I stopped pretending everything was okay. I started journaling. I began to understand that being alone wasn’t the same as being lost. I embraced the quiet in my room. I still cried sometimes, but now I cried with understanding, not confusion. I didn’t just endure — I grew.

Studying abroad isn’t the dream they show on social media. It’s not all cherry blossoms, stylish cafes, and K-drama moments. It’s waking up early, working late, missing your family, questioning your decisions, and still showing up the next day. It’s crying in a public restroom because someone laughed at your accent. It’s smiling when you hear someone from your country in a crowd, like a piece of home wrapped in sound.

But it’s also learning to rely on yourself. It’s building resilience. It’s making a life out of scattered moments and unfamiliar streets. It’s becoming stronger in the silence, braver in the chaos, and softer in your victories.

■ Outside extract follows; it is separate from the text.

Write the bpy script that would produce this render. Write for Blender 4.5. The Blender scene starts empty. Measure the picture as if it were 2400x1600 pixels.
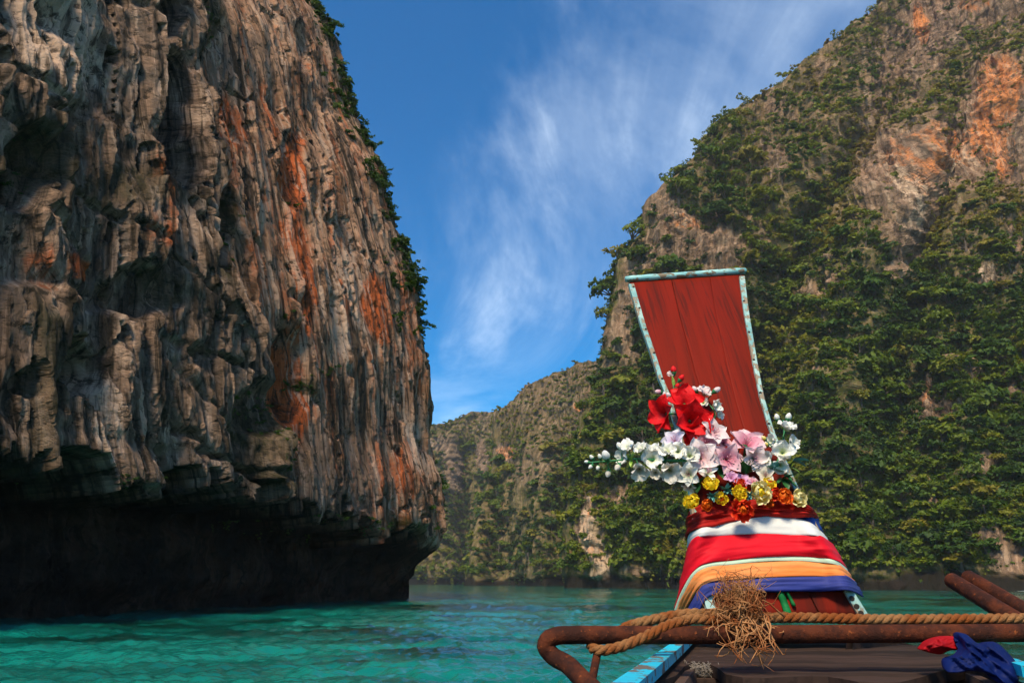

Sometimes, when I can’t sleep, I write letters I’ll never send — to my younger self, to my family, to the friends I lost touch with. In one of them, I wrote:


"Dear Me,
You’ve made it farther than anyone expected — even yourself.
You’ve cried alone, but you’ve also laughed out loud.
You’ve survived the hardest parts, and you’re still standing.
One day, your story will help someone else hold on just a little longer.
Until then, keep walking.
You’re not alone."


And with that, I rest. Because tomorrow is another day — not of ease, but of strength. A day I’ve earned. A life I’m building.